Veh ist raus, Horst Heldt ist da – gebt ihm die Chance, zu zeigen, was er mit „Herzensangelegenheit“ meint, gebt ihm gerne mit auf den Weg, dass es auch für alle von uns eine Herzensangelegenheit ist, sonst wären wir längst nicht mehr dabei – mit rationalem Verhalten ist das ja nicht zu erklären. Aber hört auf ihn schon in eine Ecke zu schieben, bevor er überhaupt begonnen hat, für den geilsten Verein der Welt zu arbeiten. Gebt auch dem neuen Trainer eine Chance. Nein, wir sind nicht spürbar anders, egal was die Marketingexperten uns da einreden wollen. Von Kontinuität sind wir so weit entfernt wie eh und je. Aber den alten Trainer vom Hof jagen und dann den neuen als dritte Wahl abstempeln kann jeder. Wie wäre es mit ein wenig Unterstützung? Auch Markus Gisdol muss beim effzeh Erfolg haben, sonst ist seine Trainerkarriere wohl endgültig in einer Sackgasse. Muss das aber etwas Schlechtes sein? Los, Trainer, an die Arbeit. Wir sind am Samstag um 18:30 Uhr wieder da.

5) Anderer Blick auf die Entscheidungsfindung

Zuletzt noch ein kurzer Gedanke zum Entscheidungsprozess, denn auch der steht direkt wieder in der Kritik. So ist das eben in Köln. 27 Tage Manager-Suche sind zu lang, ein Trainer nach dem anderen sagt ab, Heldt wird es nicht, dann wird er es doch. Wie wäre es denn mit dieser Sichtweise: Es ist so wenig Wasserdichtes nach außen gedrungen im Prozess der Entscheidungsfindung, dass aus Gerüchten im Wartestand zunehmend Fakten wurden, von denen womöglich nicht alle auch Fakten waren. Das könnte umgekehrt auch bedeuten, dass hier im Hintergrund endlich mal in Ruhe und gründlich gearbeitet wurde. Ein Profil erstellen, einen Headhunter engagieren, ja, das klingt gewöhnungsbedürftig in einem von Emotionen geprägten Arbeitsumfeld.
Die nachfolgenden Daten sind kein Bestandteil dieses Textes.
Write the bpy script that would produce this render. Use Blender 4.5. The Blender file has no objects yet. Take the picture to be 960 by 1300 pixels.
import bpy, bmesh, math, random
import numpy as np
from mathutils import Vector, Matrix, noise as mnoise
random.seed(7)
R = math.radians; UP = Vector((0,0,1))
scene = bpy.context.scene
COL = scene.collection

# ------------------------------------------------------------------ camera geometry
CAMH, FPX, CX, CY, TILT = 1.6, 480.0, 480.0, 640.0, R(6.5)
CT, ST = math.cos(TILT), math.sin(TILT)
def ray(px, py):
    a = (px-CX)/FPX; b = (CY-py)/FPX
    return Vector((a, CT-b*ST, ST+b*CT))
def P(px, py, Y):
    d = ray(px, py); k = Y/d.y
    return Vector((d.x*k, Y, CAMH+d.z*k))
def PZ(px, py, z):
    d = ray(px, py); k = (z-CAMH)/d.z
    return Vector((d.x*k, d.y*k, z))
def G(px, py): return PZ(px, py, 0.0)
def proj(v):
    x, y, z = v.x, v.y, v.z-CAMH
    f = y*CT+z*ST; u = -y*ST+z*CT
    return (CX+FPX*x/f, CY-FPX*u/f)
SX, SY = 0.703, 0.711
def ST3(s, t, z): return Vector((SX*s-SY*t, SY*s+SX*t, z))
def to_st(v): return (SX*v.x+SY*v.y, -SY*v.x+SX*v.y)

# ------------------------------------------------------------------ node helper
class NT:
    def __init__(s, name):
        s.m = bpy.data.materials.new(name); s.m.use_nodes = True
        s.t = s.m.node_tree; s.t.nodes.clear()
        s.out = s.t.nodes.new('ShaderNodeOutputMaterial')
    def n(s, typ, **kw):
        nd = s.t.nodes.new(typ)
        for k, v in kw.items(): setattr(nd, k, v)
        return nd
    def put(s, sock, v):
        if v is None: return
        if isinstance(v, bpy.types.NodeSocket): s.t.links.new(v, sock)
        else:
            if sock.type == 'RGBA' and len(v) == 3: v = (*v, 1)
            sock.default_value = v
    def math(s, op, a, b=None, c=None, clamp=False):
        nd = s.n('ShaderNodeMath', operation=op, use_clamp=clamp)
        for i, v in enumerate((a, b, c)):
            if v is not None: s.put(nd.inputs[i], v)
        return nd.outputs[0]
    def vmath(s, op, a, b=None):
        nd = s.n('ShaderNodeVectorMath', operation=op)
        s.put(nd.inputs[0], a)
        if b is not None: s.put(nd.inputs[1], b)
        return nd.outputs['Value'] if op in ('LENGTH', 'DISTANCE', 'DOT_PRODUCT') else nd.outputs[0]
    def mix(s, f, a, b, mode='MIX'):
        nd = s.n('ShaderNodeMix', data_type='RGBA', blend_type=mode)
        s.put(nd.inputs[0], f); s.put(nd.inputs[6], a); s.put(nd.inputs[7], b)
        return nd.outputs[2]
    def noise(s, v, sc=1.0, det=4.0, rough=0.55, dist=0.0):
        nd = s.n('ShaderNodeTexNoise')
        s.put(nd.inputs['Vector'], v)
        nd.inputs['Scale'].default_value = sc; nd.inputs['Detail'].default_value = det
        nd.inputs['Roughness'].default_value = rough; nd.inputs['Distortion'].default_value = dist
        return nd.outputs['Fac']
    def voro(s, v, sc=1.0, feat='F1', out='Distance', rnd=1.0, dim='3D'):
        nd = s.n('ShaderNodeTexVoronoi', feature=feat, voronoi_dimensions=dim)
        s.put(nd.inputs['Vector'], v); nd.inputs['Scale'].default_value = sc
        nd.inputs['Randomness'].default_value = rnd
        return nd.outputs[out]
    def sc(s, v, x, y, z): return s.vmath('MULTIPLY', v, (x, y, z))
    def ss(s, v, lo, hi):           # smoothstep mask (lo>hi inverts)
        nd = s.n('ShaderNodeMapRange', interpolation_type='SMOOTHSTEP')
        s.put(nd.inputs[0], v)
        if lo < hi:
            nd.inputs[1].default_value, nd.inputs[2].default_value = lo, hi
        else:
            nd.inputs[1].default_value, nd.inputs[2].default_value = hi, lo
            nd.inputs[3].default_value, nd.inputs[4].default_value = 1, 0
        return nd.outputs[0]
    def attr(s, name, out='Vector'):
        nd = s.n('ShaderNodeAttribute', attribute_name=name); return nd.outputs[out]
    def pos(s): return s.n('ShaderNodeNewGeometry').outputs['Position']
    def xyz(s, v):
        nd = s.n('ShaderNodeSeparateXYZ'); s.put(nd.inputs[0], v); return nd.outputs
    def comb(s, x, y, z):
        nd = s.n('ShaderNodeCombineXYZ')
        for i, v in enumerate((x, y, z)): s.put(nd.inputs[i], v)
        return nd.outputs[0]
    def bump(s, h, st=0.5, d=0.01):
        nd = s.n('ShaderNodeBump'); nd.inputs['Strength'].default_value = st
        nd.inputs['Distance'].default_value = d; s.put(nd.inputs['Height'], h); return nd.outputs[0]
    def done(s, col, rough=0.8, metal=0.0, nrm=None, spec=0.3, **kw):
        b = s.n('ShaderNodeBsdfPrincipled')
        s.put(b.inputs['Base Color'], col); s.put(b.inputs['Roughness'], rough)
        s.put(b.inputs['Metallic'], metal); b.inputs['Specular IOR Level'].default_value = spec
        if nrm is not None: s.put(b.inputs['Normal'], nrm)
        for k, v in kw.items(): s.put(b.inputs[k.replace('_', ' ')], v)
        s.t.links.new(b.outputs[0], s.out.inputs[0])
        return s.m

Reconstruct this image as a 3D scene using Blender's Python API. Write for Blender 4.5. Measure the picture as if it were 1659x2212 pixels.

Nur: Ist das verkehrt?

Ich fände es extrem positiv, wenn wir nicht nur einen Manager- und einen Trainerkandidaten in der engeren Auswahl hatten. Doch am Ende hat man sich für zwei der Kandidaten entschieden, nach einem für die Beteiligten nachvollziehbaren Prozess und mit dem Ergebnis, dass beide Personalien zeitgleich in Ruhe vorgestellt wurden. Spricht für mich nicht für eine Panik-Entscheidung, sondern für ein sachliches und intensives Vorgehen. Einem Vorgehen mit Plan. Mensch, dat wäre ja mal wat!